*Given information*
= = = =
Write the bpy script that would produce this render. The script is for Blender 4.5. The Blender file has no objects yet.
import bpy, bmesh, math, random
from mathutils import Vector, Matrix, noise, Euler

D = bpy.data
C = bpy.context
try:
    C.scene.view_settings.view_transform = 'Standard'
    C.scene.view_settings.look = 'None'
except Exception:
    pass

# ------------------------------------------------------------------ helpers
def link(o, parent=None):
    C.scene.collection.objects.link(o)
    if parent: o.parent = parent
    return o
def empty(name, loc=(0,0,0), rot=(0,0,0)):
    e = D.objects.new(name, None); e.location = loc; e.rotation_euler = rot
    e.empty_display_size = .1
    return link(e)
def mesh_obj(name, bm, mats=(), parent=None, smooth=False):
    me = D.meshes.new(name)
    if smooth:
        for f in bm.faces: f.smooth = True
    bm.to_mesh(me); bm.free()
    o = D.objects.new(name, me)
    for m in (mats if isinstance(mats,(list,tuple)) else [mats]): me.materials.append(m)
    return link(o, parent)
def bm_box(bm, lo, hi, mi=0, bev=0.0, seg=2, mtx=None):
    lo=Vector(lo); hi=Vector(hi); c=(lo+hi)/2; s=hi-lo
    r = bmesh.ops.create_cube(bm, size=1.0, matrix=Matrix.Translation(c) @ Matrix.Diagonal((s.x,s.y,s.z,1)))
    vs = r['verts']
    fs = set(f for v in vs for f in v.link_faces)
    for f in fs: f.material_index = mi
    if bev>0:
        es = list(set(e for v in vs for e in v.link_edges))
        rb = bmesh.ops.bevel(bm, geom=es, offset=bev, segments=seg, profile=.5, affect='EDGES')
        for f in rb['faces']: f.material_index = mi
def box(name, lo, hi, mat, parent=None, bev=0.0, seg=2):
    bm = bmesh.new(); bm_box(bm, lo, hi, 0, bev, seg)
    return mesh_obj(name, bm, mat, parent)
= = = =
*Task objective*
Print, please, the lines above from the very first through the one that holds "from mathutils import", both included, word for word and with nothing else.

*Answer in full*
Write the bpy script that would produce this render. The script is for Blender 4.5. The Blender file has no objects yet.
import bpy, bmesh, math, random
from mathutils import Vector, Matrix, noise, Euler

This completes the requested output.